Tuesday, February 11, 2014

Regulating Personal Business by legalizing private behavior example legalizing Marijuana

I've got doubts about the safety or health benefits about marijuana. I don't smoke it, mostly because it is illegal, but partly because I remember when i tried it it was very harsh on my already delicate lungs. Legalizing it wouldn't change those doubts for me. And it being illegal hasn't stopped the vast plurality of acquaintances of mine from smoking it. Just me because I'm hyper chicken about such things. That risk from inhaling smoke seems to me to be the same risk as from smoking cigarettes. So if it ever does get legalized I doubt I'll smoke it anyway. But all that is beside the point. It almost got legalized in the early 80's, but a PR campaign, and some evidence from Egypt, convinced people it should remain illegal. Since then the evidence shows that it's not harmless. But if one made a scale look of it's harm relative to other drugs and products the chart might look like this.

SubstanceSeverity (1-10)
Arsenic 10
Lead 10
Cigarettes 9
Alcohol 8
Opiates 8
Marijuana 7

The right way to regulate cigarettes is by keeping them legal but restricting access.

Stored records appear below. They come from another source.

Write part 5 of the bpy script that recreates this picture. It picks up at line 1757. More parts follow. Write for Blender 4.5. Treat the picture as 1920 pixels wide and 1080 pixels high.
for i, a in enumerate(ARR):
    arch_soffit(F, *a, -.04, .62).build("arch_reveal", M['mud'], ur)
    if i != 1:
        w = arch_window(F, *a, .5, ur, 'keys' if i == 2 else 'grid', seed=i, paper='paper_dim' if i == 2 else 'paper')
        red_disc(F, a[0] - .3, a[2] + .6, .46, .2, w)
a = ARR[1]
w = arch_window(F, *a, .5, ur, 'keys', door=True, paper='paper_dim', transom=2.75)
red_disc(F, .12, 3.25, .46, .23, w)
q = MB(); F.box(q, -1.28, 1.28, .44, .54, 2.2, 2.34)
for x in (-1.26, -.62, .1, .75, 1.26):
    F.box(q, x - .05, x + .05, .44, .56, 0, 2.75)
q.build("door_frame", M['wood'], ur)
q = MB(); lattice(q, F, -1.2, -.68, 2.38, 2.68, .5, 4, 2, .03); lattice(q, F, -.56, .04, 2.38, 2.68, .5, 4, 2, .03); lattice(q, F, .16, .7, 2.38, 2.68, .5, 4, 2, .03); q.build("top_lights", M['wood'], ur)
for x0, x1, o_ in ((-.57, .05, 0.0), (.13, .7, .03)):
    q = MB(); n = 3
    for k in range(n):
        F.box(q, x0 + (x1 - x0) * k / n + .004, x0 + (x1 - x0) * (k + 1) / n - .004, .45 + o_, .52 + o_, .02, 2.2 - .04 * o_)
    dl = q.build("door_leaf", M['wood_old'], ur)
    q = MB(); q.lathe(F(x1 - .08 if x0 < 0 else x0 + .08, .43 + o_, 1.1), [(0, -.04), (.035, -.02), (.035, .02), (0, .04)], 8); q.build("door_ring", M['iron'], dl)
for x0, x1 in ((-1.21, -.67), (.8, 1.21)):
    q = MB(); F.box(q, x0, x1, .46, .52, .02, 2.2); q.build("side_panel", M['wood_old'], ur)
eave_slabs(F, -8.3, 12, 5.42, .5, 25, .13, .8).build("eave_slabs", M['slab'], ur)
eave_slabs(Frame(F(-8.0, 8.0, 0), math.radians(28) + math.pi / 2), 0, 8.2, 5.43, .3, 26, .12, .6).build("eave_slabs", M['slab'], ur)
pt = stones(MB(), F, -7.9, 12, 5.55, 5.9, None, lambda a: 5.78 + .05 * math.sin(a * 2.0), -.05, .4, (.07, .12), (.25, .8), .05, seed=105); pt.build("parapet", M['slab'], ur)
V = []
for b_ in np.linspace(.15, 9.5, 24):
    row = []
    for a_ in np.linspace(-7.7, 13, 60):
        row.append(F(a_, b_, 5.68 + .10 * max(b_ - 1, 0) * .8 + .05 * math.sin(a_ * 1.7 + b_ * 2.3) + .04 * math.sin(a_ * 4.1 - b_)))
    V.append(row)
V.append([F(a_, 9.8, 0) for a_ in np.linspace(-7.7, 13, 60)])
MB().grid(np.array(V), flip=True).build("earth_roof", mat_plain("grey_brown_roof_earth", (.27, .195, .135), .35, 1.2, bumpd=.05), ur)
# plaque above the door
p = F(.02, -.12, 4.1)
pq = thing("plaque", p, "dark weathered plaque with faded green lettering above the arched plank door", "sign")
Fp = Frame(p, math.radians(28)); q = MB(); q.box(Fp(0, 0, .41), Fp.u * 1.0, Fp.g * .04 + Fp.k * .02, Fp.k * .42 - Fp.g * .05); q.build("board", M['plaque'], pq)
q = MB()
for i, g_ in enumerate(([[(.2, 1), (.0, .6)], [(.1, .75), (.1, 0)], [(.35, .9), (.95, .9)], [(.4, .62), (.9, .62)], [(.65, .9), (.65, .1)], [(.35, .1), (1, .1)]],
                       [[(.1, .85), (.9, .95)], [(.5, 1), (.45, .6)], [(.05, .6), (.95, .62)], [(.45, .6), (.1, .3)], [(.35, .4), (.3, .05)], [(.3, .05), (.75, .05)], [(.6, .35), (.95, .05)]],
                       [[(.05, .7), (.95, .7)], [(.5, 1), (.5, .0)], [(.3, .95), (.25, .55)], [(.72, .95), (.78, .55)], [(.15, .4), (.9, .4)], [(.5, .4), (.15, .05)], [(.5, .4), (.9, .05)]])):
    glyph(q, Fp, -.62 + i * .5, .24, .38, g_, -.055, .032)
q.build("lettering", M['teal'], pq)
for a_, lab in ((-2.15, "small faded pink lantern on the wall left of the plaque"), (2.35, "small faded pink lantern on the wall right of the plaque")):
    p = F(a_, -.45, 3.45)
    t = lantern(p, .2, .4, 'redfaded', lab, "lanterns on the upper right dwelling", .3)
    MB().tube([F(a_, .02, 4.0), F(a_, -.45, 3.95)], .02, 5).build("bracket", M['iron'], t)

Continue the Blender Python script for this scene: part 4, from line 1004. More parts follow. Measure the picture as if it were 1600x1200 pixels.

The same has been found for alcohol. Prohibition sends use underground and actually enhances popularity. Restricting sales to drug stores, liquor stores and similar outlets keeps them where law enforcement can watch them, and lets the government recover some of the health costs of their use. It seems to me that marijuana should be legal, sold in a restricted manner requiring ID, and use in public, while driving, or at work restricted. This works (more or less) for alcohol and cigarettes. I suspect it would work for Marijuana.

And it is insane to prohibit growing hemp.

People should have the right to do their private business without fear, and I suspect that includes the right to drink or get high. That changes when people's rights infringe on others as in common spaces like work, which is a privately governed commons.